Ne serait-ce pas la France qui s’isolerait dans un abus fiscal improductif? Pourquoi la France ne chercherait-t-elle pas à imiter les autres pays? Loin de s’aligner sur les pays voisins, le gouvernement vient de repousser le schéma prévu initialement par Francois Hollande (et son ministre d’alors, Emmanuel Macron), celui d’une baisse progressive de l’impôt sur les sociétés pour diminuer l’écart avec les pays voisins. Mauvais choix, mauvais signe.
Plutôt que de vouloir aligner les Français de l’étranger (qui paient déjà des impôts dans leur pays de résidence) sur les Français de l’intérieur, le bon sens voudrait que l’on aligne la France sur la taxation moyenne des autres pays, ce que recommande l’Ocde.
L’impôt juste et justifié
Considérer les Français de l’étranger comme des privilégiés est une injustice, en plus d’une stupidité. La plupart conservent un bien en France, ou tentent de le constituer. Ils ont de la famille. Ils organisent leur vie entre la France et leur pays de résidence. Ils paient des impôts. Ils sont des vecteurs de développement, de croissance, d’influence de la France. Si certains ont choisi de partir pour de raisons fiscales, (une minorité) peut-être faut-il aussi s’interroger sur cette anomalie qu’est leur départ.

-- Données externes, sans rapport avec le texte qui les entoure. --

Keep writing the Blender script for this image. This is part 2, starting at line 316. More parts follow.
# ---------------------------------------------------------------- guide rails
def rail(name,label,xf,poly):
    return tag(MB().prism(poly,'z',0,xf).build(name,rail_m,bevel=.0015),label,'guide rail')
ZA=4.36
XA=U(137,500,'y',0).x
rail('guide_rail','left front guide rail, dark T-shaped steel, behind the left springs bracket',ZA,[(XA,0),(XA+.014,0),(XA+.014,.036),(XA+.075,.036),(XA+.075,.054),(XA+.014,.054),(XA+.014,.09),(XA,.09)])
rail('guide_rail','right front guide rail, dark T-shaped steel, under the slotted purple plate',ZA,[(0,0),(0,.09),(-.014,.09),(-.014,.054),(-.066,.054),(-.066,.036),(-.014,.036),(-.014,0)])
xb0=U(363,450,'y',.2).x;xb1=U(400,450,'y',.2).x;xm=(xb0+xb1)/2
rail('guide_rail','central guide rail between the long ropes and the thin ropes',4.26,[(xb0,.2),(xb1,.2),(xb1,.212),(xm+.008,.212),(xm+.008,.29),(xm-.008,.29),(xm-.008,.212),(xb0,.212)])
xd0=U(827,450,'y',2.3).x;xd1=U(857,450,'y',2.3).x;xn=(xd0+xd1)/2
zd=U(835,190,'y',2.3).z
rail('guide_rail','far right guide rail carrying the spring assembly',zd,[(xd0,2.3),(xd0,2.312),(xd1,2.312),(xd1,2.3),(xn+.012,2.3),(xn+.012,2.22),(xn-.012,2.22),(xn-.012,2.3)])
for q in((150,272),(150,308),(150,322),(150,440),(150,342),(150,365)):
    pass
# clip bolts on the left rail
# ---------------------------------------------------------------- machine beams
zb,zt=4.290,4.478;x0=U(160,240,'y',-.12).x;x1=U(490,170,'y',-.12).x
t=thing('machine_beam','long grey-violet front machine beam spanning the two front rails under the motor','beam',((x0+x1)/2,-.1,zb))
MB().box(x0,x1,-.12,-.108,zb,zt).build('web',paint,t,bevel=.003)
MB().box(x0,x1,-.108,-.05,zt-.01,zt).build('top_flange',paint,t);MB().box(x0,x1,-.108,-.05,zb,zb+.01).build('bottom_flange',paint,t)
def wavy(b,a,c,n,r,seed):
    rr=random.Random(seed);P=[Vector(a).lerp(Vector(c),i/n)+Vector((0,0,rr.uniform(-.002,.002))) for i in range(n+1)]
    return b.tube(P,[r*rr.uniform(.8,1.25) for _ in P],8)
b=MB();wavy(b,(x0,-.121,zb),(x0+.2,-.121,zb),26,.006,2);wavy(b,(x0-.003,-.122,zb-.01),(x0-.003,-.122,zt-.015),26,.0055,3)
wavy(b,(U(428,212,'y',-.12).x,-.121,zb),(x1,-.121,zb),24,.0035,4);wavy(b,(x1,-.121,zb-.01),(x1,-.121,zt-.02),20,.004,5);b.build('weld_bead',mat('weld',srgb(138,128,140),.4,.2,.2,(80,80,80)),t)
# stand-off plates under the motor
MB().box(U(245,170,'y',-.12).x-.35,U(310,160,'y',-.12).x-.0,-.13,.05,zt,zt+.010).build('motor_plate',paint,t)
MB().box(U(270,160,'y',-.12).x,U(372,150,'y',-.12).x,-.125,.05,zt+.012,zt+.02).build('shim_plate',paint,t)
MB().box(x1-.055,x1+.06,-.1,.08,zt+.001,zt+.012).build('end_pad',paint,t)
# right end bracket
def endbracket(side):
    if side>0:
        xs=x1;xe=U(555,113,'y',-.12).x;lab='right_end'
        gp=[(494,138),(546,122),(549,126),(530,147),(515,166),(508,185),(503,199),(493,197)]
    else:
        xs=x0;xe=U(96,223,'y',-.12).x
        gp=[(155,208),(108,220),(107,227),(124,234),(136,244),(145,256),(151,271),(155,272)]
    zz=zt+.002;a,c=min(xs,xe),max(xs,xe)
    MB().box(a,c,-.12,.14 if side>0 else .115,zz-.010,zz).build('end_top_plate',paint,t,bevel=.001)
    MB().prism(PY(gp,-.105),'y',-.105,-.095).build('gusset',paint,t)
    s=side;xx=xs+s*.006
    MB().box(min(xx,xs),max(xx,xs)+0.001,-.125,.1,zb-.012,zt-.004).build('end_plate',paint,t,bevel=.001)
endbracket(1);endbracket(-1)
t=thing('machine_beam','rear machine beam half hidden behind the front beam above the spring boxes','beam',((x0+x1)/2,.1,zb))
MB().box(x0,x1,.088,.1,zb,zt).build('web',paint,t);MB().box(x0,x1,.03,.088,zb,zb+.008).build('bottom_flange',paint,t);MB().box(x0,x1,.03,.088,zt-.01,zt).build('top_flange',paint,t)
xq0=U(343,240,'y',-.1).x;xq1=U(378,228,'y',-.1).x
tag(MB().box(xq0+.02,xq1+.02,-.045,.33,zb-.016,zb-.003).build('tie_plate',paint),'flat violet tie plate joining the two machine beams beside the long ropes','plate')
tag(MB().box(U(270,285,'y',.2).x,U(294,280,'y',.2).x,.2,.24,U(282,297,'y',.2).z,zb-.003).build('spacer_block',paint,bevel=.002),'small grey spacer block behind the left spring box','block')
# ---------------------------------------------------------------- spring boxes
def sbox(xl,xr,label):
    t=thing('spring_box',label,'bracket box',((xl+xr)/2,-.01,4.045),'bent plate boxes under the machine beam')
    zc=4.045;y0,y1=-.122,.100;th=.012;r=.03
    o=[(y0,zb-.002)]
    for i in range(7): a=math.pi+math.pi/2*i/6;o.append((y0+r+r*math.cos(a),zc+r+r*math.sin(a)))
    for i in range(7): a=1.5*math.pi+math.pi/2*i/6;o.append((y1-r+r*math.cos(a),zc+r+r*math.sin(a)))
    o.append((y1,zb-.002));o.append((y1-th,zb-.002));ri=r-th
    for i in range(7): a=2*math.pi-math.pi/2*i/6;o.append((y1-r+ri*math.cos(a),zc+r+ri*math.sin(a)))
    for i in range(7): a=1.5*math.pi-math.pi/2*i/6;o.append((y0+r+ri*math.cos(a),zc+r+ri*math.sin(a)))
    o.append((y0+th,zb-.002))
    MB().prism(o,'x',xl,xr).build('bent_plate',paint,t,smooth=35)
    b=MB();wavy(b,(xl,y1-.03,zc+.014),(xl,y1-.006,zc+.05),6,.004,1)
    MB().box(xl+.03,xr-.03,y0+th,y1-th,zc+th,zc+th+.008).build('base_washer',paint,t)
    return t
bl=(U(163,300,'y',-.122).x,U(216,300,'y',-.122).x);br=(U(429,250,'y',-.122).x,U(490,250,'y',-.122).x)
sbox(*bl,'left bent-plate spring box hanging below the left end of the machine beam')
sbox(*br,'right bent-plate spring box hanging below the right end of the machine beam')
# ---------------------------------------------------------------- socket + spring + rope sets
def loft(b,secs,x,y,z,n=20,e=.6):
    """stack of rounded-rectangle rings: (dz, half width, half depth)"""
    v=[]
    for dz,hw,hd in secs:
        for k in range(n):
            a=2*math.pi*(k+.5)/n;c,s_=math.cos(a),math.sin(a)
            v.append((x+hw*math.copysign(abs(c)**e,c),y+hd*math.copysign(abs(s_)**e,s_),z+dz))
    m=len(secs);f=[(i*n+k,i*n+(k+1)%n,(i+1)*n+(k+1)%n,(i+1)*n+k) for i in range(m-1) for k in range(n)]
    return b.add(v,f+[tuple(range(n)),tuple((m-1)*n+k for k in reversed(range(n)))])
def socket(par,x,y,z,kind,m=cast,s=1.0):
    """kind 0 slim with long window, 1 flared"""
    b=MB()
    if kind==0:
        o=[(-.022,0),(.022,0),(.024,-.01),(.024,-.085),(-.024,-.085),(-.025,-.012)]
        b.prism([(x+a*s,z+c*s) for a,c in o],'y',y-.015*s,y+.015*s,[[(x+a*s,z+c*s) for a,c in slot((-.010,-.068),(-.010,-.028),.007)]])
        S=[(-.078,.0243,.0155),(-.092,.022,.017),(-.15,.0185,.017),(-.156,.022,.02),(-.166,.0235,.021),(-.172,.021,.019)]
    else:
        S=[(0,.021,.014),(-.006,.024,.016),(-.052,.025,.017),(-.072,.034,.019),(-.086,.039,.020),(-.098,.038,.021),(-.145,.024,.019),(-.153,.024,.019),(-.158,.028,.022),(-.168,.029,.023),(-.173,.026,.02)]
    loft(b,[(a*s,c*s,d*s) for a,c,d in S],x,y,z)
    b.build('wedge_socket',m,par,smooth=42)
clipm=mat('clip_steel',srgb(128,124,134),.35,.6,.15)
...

Comme s’il fallait les punir! Et tous les autres en prime! L’État n’existerait plus que par cela: l’impôt? Ce serait une perversion: l’impôt est une contribution des citoyens au fonctionnement de la communauté. Il doit être juste, et justifié. L’état de droit suppose un Etat soumis au droit, pas un Etat qui modifie les règles, dans l’incertitude la plus totale, cherchant à maximiser ses profits, parant son avidité d’un pitoyable discours moralisateur.
Le gouvernement fait fausse route. Quelqu’un, au Parlement, aura-t-il la bonté de le lui expliquer, et la chance de se faire entendre? Il rendrait service à ses concitoyens, à son pays, et même à ses électeurs.